The effect of this remarkable passage is one of the things which go to show what can be done in the way of tone-coloring with strings alone. The vital points for the reader to bear in mind are those which have been brought out as to the distribution of the harmony in the strings and the necessity of writing for them so that they are independent. To follow the development of skill in this among the successive composers is one of the most fascinating branches of musical study.
Note.—The tremolo and pizzicato of bowed instruments were invented by Monteverde (1568-1643). The striking of chords on such instruments was introduced into orchestral music by Haydn. Mutes were first used in the orchestra by Gluck in his “Armide.” The oldest and most familiar example of the contrast between muted and unmuted strings is found in the “Creation” at the words, “And God said ‘Let there be light.’” The mutes are taken off at “And there was light.” The oldest known use of harmonics is that in Philidor’s opera “Tom Jones” (1765).

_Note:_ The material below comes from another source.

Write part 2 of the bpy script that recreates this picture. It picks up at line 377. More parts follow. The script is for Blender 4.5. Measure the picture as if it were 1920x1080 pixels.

The division of violins into more than two parts was first employed by Weber. Beethoven introduced divided violas in the last movement of the Ninth Symphony.
VIII
The Wood-Wind
Whence originated the custom of calling the collection of wooden wind-instruments used in the modern orchestra “the wood-wind,” I am quite sure I do not know. It is still more common among musicians to speak of them simply as “the wood,” notwithstanding that the stringed instruments played with a bow are also made of wood. It is a convenient term, and its meaning being pretty generally understood, only a purist in language would object to its employment. The “wood,” then, in the modern orchestra consists of flutes, oboes, clarinets, and bassoons. Of these instruments the flute is the oldest, and was the first to be used in those indiscriminate assemblies of instruments corresponding to orchestras in the early days of the art. The flute was used in ancient Egypt, and, for the matter of that, so was the oboe, which found its way into the orchestra at least as far back as Beaujoyeux’s “Ballet Comique de la Reine” (1581). Everyone knows a flute when he sees it, and is acquainted with its tone, but I have learned by experience that very few persons know anything about the other wood instruments.
Yet their importance in the modern orchestra cannot be overestimated. Half the tone-coloring of our symphonic works and operatic scores depends upon skilful combinations of the tone-tints of wooden wind-instruments either with one another or with other members of the band. It is almost wholly in the direction of variety of combination that the art of writing for wood-wind has developed. In the early days, before a system of enriched instrumentation had been developed, it was the custom to treat the wood-wind parts without any design that affected the display of their coloring qualities. Sebastian Bach’s scores, for instance, show a complete absorption of the polyphonic style. He regarded his instruments as so many voices, and he treated them as such. Each part was written in a manner essentially melodious, and related to the other parts strictly in contrapuntal style. The conception of purely orchestral effect did not find birth in the mind of Bach. He was too entirely occupied with the development of the polyphonic subject to discover the possibilities of mixed tone-tints. Furthermore, he was not sufficiently imbued with a feeling for the harmonic style—the style in which a leading melody is supported by a subsidiary accompaniment founded on chords, as in our songs. This is the style on which our symphony rests, but it was foreign to Bach’s genius, which was fundamentally fugal.